▸ TO BE DONE
Check every line below for the word "from" and copy the ones that have it.

════════════════

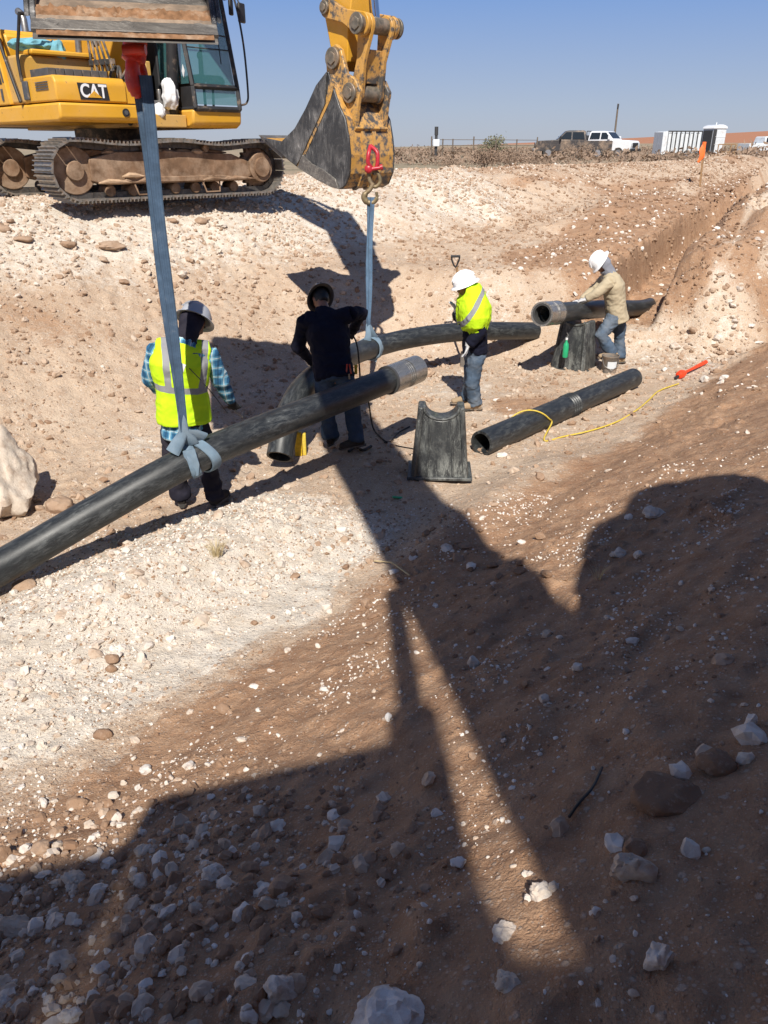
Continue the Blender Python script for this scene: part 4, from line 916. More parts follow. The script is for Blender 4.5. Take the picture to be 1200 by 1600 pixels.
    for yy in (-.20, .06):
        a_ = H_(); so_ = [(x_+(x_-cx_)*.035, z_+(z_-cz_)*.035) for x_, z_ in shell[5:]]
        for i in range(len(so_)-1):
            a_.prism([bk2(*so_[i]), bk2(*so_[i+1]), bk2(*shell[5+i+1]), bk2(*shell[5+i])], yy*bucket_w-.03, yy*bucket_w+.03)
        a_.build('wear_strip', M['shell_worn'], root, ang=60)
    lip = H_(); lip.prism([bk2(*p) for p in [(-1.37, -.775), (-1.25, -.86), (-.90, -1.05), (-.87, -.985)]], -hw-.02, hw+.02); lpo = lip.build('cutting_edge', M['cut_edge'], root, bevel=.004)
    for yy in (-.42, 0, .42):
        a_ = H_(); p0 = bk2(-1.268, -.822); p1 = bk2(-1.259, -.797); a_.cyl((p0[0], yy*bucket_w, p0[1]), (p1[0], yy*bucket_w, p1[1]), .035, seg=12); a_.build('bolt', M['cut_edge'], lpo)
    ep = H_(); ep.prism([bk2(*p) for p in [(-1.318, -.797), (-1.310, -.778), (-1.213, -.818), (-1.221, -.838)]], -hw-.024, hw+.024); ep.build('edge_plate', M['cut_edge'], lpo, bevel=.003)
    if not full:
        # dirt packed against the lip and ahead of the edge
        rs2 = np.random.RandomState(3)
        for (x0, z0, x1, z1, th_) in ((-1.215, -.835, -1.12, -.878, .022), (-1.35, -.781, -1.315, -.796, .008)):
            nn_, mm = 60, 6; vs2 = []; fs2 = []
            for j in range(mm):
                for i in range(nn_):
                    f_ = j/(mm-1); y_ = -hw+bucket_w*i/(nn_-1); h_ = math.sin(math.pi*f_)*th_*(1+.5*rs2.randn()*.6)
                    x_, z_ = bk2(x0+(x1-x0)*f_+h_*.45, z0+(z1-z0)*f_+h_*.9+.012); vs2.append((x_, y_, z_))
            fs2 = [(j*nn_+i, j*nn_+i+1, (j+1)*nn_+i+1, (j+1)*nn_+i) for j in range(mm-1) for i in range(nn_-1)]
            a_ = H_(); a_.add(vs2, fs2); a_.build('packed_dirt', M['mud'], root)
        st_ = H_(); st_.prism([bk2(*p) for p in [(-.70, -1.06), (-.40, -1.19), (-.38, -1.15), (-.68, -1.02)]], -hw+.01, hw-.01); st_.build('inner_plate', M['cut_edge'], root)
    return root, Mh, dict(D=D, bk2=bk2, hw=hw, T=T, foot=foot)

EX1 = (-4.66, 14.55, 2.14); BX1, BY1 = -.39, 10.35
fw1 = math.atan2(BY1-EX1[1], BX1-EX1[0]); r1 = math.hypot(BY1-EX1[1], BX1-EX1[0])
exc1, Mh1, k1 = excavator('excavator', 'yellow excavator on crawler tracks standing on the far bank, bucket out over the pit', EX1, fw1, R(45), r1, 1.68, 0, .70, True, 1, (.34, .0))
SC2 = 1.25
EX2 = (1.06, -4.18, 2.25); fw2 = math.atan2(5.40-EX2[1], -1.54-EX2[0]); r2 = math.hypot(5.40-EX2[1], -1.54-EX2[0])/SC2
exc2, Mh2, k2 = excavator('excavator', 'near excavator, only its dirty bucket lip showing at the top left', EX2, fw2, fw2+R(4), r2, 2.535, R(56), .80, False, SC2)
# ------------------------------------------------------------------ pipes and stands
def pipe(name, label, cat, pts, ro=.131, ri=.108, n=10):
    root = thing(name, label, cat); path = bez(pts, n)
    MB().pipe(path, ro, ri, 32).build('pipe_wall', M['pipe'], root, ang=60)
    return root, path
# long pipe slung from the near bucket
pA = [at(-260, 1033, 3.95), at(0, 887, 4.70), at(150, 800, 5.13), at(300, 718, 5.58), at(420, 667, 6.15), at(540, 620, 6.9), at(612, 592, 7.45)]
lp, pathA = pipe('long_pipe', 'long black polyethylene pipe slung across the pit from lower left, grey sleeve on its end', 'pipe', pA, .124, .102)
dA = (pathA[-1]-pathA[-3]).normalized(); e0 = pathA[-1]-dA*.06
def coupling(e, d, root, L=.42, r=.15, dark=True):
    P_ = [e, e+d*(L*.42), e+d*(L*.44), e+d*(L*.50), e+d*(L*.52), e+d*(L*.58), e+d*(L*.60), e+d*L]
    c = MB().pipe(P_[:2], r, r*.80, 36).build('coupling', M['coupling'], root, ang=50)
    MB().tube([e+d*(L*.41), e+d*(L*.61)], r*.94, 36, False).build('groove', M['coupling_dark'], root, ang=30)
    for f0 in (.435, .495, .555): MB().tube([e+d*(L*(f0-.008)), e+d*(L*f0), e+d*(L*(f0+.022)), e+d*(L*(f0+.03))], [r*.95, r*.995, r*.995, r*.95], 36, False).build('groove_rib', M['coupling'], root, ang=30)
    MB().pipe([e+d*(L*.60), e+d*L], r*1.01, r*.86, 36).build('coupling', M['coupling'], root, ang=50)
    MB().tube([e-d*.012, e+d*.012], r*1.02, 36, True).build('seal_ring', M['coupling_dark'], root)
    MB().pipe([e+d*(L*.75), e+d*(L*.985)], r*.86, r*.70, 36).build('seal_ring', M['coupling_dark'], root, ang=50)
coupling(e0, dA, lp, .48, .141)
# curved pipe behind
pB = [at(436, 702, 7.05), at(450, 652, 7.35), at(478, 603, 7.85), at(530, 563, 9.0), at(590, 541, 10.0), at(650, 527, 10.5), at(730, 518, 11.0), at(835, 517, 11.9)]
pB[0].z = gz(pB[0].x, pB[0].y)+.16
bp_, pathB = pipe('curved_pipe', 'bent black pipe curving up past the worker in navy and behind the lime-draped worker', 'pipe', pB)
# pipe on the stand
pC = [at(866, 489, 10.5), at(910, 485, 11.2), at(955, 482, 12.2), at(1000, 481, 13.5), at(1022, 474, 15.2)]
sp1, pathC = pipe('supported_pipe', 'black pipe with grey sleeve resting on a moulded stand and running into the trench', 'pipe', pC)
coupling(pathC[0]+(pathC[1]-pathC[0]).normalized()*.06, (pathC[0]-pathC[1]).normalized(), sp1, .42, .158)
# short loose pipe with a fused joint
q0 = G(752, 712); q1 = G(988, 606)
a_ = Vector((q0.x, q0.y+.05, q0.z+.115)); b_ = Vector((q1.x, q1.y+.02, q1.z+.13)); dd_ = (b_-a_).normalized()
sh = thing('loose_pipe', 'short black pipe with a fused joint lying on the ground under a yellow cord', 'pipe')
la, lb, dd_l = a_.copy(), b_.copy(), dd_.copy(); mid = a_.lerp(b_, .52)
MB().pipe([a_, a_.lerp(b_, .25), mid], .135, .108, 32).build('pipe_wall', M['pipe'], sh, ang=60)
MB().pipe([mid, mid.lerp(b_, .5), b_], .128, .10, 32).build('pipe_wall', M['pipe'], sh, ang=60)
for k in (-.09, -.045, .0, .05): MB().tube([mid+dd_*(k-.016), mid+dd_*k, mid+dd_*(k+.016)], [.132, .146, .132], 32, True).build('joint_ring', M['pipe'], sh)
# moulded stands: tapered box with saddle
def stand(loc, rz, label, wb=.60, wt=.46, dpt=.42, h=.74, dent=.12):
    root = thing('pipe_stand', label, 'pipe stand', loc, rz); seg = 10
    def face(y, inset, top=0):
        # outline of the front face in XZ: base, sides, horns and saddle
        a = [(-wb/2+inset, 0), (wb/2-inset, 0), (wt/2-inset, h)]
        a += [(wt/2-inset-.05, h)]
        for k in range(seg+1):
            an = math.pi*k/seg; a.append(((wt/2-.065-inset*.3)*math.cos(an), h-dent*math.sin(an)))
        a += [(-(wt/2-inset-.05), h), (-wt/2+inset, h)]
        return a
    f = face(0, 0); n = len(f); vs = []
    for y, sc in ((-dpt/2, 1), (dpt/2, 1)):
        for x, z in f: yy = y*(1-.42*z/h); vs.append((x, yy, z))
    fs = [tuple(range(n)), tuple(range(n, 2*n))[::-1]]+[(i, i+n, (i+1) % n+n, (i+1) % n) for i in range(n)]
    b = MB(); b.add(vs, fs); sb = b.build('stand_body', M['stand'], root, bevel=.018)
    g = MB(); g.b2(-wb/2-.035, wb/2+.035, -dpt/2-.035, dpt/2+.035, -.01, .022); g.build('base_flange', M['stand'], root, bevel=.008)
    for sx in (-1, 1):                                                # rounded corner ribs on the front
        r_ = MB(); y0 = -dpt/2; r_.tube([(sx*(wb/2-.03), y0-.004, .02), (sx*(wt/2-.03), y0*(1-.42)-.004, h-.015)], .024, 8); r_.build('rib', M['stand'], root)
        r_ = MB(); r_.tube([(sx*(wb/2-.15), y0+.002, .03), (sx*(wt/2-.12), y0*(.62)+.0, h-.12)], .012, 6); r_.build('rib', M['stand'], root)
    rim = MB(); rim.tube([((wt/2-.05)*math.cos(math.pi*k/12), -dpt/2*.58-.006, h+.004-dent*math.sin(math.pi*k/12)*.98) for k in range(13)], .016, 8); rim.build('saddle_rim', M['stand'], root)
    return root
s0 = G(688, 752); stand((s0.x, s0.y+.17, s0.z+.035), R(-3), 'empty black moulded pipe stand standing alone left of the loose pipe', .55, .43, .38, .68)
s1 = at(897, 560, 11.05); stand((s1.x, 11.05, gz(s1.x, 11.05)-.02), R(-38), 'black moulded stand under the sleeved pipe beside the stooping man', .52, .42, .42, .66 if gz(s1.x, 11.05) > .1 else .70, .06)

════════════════

▸ COMPLETED TASK
Continue the Blender Python script for this scene: part 4, from line 916. More parts follow. The script is for Blender 4.5. Take the picture to be 1200 by 1600 pixels.
# long pipe slung from the near bucket
lp, pathA = pipe('long_pipe', 'long black polyethylene pipe slung across the pit from lower left, grey sleeve on its end', 'pipe', pA, .124, .102)